EXERCISE MATERIAL:
☆ ☆ ☆ ☆

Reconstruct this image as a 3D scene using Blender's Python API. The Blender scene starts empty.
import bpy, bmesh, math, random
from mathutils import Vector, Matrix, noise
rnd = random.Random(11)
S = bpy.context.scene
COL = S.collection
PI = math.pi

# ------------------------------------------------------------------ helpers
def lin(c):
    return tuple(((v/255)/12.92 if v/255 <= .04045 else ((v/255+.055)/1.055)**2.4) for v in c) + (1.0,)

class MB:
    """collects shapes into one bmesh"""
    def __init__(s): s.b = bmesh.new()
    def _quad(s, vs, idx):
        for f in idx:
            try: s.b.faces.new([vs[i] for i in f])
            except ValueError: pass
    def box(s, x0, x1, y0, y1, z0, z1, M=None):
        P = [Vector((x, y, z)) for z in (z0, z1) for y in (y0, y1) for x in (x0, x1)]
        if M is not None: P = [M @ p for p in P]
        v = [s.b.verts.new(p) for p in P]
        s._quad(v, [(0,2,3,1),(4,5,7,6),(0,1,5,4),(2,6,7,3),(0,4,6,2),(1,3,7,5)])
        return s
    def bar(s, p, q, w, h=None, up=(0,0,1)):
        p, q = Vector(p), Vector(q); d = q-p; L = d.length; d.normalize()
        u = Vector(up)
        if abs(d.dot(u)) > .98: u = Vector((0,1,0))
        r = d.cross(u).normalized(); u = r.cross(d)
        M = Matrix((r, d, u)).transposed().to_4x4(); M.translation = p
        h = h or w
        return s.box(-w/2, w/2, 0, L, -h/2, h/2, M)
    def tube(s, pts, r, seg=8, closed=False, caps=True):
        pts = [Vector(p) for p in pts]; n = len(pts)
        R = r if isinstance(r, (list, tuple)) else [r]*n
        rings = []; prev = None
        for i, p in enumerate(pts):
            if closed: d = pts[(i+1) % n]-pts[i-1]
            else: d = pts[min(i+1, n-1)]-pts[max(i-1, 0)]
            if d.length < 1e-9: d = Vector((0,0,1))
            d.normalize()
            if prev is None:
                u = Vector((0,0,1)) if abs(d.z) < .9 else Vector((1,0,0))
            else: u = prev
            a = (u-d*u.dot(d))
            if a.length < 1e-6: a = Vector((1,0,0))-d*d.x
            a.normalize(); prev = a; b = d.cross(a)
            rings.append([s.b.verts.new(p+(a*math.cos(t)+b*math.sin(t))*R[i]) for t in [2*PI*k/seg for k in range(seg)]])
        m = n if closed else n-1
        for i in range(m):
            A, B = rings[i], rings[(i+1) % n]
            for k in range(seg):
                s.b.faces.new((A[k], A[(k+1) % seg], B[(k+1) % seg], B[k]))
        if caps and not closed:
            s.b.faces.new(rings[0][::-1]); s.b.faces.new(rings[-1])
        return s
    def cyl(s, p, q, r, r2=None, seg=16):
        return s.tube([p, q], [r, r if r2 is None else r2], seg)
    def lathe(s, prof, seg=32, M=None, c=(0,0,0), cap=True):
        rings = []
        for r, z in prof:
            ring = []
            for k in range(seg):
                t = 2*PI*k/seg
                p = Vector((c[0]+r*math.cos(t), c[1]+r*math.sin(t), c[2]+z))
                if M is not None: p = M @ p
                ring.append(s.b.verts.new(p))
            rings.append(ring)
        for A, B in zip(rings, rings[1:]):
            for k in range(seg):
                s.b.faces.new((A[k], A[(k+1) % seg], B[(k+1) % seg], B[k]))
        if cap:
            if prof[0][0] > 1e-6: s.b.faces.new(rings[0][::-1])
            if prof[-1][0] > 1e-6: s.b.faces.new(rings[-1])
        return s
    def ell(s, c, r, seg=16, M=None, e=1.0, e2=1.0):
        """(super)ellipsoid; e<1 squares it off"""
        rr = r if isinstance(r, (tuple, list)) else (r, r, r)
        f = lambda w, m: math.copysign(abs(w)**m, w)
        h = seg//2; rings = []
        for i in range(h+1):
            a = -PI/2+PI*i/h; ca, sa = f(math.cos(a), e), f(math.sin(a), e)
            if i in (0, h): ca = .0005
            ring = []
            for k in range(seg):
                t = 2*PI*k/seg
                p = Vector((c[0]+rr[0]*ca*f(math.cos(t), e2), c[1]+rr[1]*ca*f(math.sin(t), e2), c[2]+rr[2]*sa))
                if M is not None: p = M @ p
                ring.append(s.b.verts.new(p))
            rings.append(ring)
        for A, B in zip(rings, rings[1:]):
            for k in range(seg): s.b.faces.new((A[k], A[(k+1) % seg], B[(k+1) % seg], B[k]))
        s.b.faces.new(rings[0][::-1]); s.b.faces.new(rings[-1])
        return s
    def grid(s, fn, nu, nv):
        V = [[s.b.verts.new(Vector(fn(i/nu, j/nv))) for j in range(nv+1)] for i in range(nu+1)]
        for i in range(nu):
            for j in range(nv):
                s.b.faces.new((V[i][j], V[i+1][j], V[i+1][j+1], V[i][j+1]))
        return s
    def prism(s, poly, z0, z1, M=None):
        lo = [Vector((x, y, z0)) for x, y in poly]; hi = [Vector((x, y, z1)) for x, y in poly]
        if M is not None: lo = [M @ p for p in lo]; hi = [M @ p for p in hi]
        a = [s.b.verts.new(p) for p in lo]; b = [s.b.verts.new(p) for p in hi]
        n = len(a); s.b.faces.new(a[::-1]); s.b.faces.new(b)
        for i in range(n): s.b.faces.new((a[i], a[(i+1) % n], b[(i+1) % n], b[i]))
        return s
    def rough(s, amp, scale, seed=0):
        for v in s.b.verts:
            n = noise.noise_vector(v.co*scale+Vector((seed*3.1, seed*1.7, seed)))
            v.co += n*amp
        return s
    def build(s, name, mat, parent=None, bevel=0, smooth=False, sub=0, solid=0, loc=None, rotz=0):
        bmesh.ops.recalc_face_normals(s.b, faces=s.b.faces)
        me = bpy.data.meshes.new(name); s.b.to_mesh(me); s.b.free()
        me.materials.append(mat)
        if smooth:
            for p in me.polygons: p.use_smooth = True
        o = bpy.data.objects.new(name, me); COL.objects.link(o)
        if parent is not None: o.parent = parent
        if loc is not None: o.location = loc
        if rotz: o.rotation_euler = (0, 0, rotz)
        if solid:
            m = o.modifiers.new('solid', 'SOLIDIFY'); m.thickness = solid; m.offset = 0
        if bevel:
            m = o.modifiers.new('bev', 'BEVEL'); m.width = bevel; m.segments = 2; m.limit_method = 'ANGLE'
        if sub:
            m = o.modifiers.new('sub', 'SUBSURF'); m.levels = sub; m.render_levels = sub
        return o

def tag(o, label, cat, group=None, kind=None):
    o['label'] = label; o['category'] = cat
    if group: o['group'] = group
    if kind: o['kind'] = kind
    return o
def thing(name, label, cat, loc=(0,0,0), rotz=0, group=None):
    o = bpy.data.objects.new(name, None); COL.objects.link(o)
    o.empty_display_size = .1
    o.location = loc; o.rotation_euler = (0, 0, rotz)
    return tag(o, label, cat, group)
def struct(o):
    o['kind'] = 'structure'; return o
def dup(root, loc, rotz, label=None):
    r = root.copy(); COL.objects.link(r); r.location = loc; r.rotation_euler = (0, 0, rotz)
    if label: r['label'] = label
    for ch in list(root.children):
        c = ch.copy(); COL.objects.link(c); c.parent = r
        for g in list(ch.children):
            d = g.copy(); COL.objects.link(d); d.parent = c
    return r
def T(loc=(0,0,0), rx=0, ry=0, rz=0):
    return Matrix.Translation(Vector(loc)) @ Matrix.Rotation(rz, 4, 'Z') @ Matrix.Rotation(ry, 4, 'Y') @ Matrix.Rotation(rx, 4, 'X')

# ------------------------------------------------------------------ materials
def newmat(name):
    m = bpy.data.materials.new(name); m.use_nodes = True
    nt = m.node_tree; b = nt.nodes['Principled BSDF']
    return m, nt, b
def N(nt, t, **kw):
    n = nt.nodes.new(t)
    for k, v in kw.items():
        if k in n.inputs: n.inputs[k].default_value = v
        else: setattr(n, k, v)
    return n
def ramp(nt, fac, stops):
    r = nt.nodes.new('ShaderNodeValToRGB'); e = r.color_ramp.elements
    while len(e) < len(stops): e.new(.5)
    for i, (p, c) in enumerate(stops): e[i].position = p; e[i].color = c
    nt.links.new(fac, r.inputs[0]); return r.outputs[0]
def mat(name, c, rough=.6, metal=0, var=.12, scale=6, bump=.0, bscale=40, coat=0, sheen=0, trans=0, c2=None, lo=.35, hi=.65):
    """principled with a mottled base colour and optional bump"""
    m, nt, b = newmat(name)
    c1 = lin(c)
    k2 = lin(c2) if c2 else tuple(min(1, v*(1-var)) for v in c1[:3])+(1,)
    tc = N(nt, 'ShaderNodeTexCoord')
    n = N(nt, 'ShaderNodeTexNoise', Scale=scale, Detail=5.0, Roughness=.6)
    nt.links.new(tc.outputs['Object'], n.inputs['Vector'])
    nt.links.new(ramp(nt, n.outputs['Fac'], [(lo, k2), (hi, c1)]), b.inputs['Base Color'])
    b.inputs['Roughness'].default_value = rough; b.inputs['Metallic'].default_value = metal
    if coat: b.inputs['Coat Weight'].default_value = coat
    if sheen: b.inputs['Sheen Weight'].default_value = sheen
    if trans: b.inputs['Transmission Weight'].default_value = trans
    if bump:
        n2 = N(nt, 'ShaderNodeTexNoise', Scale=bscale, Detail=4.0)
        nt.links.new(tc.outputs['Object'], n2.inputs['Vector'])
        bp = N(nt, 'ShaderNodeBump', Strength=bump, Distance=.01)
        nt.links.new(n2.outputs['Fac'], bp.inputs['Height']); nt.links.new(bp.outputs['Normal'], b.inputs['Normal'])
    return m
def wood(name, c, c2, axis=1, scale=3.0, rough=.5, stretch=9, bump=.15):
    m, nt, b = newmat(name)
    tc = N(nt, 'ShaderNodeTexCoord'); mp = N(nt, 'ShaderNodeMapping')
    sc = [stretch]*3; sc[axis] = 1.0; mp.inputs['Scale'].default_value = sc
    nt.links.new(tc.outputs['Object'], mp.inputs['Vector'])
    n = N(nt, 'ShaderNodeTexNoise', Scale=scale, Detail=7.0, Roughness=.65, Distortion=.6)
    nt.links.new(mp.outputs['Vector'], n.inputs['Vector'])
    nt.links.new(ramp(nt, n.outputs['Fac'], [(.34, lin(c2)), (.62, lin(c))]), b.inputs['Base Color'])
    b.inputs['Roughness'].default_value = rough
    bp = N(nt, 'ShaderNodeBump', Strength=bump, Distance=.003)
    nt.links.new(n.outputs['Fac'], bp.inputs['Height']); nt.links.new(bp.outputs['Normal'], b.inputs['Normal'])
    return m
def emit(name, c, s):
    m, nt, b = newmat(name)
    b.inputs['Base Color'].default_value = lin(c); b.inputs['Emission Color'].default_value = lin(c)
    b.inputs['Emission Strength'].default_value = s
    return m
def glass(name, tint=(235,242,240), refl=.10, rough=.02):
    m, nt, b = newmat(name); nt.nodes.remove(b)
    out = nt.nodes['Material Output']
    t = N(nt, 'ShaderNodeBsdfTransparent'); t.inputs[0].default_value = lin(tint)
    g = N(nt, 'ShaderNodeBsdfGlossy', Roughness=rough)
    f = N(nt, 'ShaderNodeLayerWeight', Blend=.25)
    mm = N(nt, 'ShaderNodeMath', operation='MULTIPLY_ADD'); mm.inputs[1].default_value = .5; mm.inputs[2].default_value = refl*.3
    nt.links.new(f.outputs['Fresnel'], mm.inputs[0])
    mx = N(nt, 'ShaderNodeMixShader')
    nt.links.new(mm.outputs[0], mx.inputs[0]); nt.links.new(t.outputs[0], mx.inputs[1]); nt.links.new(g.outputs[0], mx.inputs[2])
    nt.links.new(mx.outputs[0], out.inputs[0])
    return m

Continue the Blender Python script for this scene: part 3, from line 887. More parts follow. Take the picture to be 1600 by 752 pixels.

☆ ☆ ☆ ☆

REQUIRED TASK: From the top of the listing above, restate each line word for word up to and including the line with "return tuple(((v/255)/12.92 if"; add nothing else.

OUTPUT OF THE TASK:
Reconstruct this image as a 3D scene using Blender's Python API. The Blender scene starts empty.
import bpy, bmesh, math, random
from mathutils import Vector, Matrix, noise
rnd = random.Random(11)
S = bpy.context.scene
COL = S.collection
PI = math.pi

# ------------------------------------------------------------------ helpers
def lin(c):
    return tuple(((v/255)/12.92 if v/255 <= .04045 else ((v/255+.055)/1.055)**2.4) for v in c) + (1.0,)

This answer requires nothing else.